* _Material_
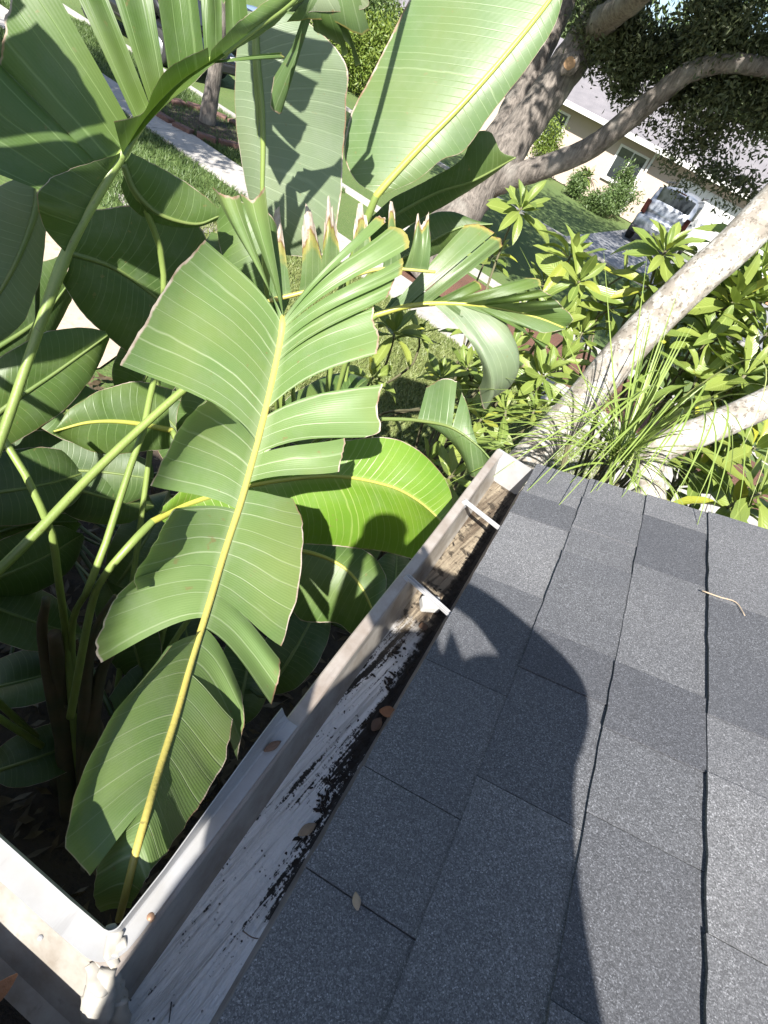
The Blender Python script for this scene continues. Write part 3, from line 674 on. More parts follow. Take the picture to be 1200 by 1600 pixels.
# --- the big torn leaf in the middle
mid = [(443, 497, 1.46), (437, 540, 1.43), (420, 620, 1.35), (400, 700, 1.27), (378, 780, 1.19), (352, 860, 1.11), (325, 950, 1.03), (300, 1030, .97), (275, 1120, .905), (250, 1200, .85), (232, 1262, .805), (214, 1325, .79), (198, 1390, .80), (186, 1436, .85)]
lob = [
 dict(a=(443, 497), b=(441, 514), e=[(331, 291), (345, 303), (362, 306), (374, 305)], dd=(.06, .02), arch=-.06, bow=.05, nu=16),
 dict(a=(443, 495), b=(443, 500), e=[(376, 303), (396, 312), (414, 291)], dd=(.0, -.08), arch=.14, bow=.04, nu=12),
 dict(a=(443, 495), b=(442, 500), e=[(432, 352), (418, 330), (408, 340)], dd=(.10, .06), arch=.05, nu=10, mat='blade_deep'),
 dict(a=(443, 503), b=(396, 690), e=[(322, 377), (298, 400), (268, 432), (238, 485), (210, 535), (190, 572)], dd=(.0, -.04, -.02), curl=.035, bow=-.04, arch=.02),
 dict(a=(399, 690), b=(371, 801), e=[(306, 612), (285, 640), (262, 680), (246, 720), (235, 759)], dd=(-.20, -.10, -.02), curl=.03, arch=-.10),
 dict(a=(371, 803), b=(340, 893), e=[(258, 795), (232, 830), (212, 862), (199, 900), (203, 925)], dd=(-.14, -.16, -.08), curl=.03, arch=-.10),
 dict(a=(340, 893), b=(314, 970), e=[(200, 905), (172, 938), (152, 985), (147, 1018), (157, 1036)], dd=(-.08, -.05, -.02), curl=.03, arch=-.05, bow=-.04),
 dict(a=(309, 996), b=(233, 1255), e=[(245, 1017), (214, 1058), (165, 1110), (130, 1170), (105, 1230), (93, 1300), (97, 1338), (131, 1380)], dd=(-.10, -.10, -.06, -.035), curl=.03, arch=.03),
 dict(a=(232, 1262), b=(190, 1425), e=[(182, 1305), (156, 1345), (145, 1395), (160, 1425)], dd=(.03, .03), arch=.1),
 dict(a=(444, 492), b=(442, 506), e=[(575, 352), (590, 338), (606, 344)], dd=(.10, .08), arch=.12, tat=.006, dry=.06),
 dict(a=(443, 500), b=(440, 522), e=[(612, 352), (636, 366), (640, 386)], dd=(.07, .04), arch=.10, dry=.015),
 dict(a=(441, 515), b=(436, 544), e=[(630, 402), (629, 428)], dd=(.03, .02), arch=.10, dry=.015),
 dict(a=(438, 532), b=(431, 570), e=[(618, 432), (606, 464)], dd=(.02, .01), arch=.08),
 dict(a=(433, 562), b=(424, 648), e=[(584, 480), (583, 502), (592, 522), (588, 553)], dd=(0, .02), arch=.06, bow=-.05),
 dict(a=(423, 655), b=(405, 716), e=[(597, 600), (590, 635), (595, 672), (572, 683)], dd=(.02, .04), arch=.06, bow=-.03),
 dict(a=(404, 719), b=(392, 760), e=[(540, 684), (535, 710), (530, 737)], dd=(.02, .03), arch=.06, bow=.02),
 dict(a=(391, 764), b=(343, 927), e=[(459, 779), (473, 815), (472, 860), (464, 930), (440, 1010)], dd=(.02, .03), arch=.06, bow=.04),
 dict(a=(342, 931), b=(327, 981), e=[(437, 1030), (435, 1065), (424, 1101)], dd=(.02, .04), arch=.05, bow=-.03),
 dict(a=(325, 985), b=(302, 1055), e=[(377, 1080), (381, 1130), (371, 1188)], dd=(.02, .05), arch=.05, bow=-.06),
 dict(a=(301, 1056), b=(233, 1258), e=[(362, 1122), (352, 1188), (325, 1235), (290, 1290), (263, 1330)], dd=(.02, .0), arch=.05, bow=.03),
 dict(a=(231, 1264), b=(193, 1415), e=[(264, 1328), (230, 1372), (205, 1418)], dd=(.0, .0), arch=.04),
]
leaf(plantA, mid, lob, 'blade_main', 'midrib', (.0095, .0045), pet=[(-210, 1080, 1.72), (-60, 945, 1.60), (40, 850, 1.56), (150, 735, 1.58), (265, 628, 1.62), (360, 550, 1.64)], pr=(.0105, .013), label='huge sunlit leaf torn into many segments along its yellow midrib', vbow=-.06)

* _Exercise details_
Write out the whole listing again, exactly, with no pictures.

* _The solution_
The Blender Python script for this scene continues. Write part 3, from line 674 on. More parts follow. Take the picture to be 1200 by 1600 pixels.
# --- the big torn leaf in the middle
mid = [(443, 497, 1.46), (437, 540, 1.43), (420, 620, 1.35), (400, 700, 1.27), (378, 780, 1.19), (352, 860, 1.11), (325, 950, 1.03), (300, 1030, .97), (275, 1120, .905), (250, 1200, .85), (232, 1262, .805), (214, 1325, .79), (198, 1390, .80), (186, 1436, .85)]
lob = [
 dict(a=(443, 497), b=(441, 514), e=[(331, 291), (345, 303), (362, 306), (374, 305)], dd=(.06, .02), arch=-.06, bow=.05, nu=16),
 dict(a=(443, 495), b=(443, 500), e=[(376, 303), (396, 312), (414, 291)], dd=(.0, -.08), arch=.14, bow=.04, nu=12),
 dict(a=(443, 495), b=(442, 500), e=[(432, 352), (418, 330), (408, 340)], dd=(.10, .06), arch=.05, nu=10, mat='blade_deep'),
 dict(a=(443, 503), b=(396, 690), e=[(322, 377), (298, 400), (268, 432), (238, 485), (210, 535), (190, 572)], dd=(.0, -.04, -.02), curl=.035, bow=-.04, arch=.02),
 dict(a=(399, 690), b=(371, 801), e=[(306, 612), (285, 640), (262, 680), (246, 720), (235, 759)], dd=(-.20, -.10, -.02), curl=.03, arch=-.10),
 dict(a=(371, 803), b=(340, 893), e=[(258, 795), (232, 830), (212, 862), (199, 900), (203, 925)], dd=(-.14, -.16, -.08), curl=.03, arch=-.10),
 dict(a=(340, 893), b=(314, 970), e=[(200, 905), (172, 938), (152, 985), (147, 1018), (157, 1036)], dd=(-.08, -.05, -.02), curl=.03, arch=-.05, bow=-.04),
 dict(a=(309, 996), b=(233, 1255), e=[(245, 1017), (214, 1058), (165, 1110), (130, 1170), (105, 1230), (93, 1300), (97, 1338), (131, 1380)], dd=(-.10, -.10, -.06, -.035), curl=.03, arch=.03),
 dict(a=(232, 1262), b=(190, 1425), e=[(182, 1305), (156, 1345), (145, 1395), (160, 1425)], dd=(.03, .03), arch=.1),
 dict(a=(444, 492), b=(442, 506), e=[(575, 352), (590, 338), (606, 344)], dd=(.10, .08), arch=.12, tat=.006, dry=.06),
 dict(a=(443, 500), b=(440, 522), e=[(612, 352), (636, 366), (640, 386)], dd=(.07, .04), arch=.10, dry=.015),
 dict(a=(441, 515), b=(436, 544), e=[(630, 402), (629, 428)], dd=(.03, .02), arch=.10, dry=.015),
 dict(a=(438, 532), b=(431, 570), e=[(618, 432), (606, 464)], dd=(.02, .01), arch=.08),
 dict(a=(433, 562), b=(424, 648), e=[(584, 480), (583, 502), (592, 522), (588, 553)], dd=(0, .02), arch=.06, bow=-.05),
 dict(a=(423, 655), b=(405, 716), e=[(597, 600), (590, 635), (595, 672), (572, 683)], dd=(.02, .04), arch=.06, bow=-.03),
 dict(a=(404, 719), b=(392, 760), e=[(540, 684), (535, 710), (530, 737)], dd=(.02, .03), arch=.06, bow=.02),
 dict(a=(391, 764), b=(343, 927), e=[(459, 779), (473, 815), (472, 860), (464, 930), (440, 1010)], dd=(.02, .03), arch=.06, bow=.04),
 dict(a=(342, 931), b=(327, 981), e=[(437, 1030), (435, 1065), (424, 1101)], dd=(.02, .04), arch=.05, bow=-.03),
 dict(a=(325, 985), b=(302, 1055), e=[(377, 1080), (381, 1130), (371, 1188)], dd=(.02, .05), arch=.05, bow=-.06),
 dict(a=(301, 1056), b=(233, 1258), e=[(362, 1122), (352, 1188), (325, 1235), (290, 1290), (263, 1330)], dd=(.02, .0), arch=.05, bow=.03),
 dict(a=(231, 1264), b=(193, 1415), e=[(264, 1328), (230, 1372), (205, 1418)], dd=(.0, .0), arch=.04),
]
leaf(plantA, mid, lob, 'blade_main', 'midrib', (.0095, .0045), pet=[(-210, 1080, 1.72), (-60, 945, 1.60), (40, 850, 1.56), (150, 735, 1.58), (265, 628, 1.62), (360, 550, 1.64)], pr=(.0105, .013), label='huge sunlit leaf torn into many segments along its yellow midrib', vbow=-.06)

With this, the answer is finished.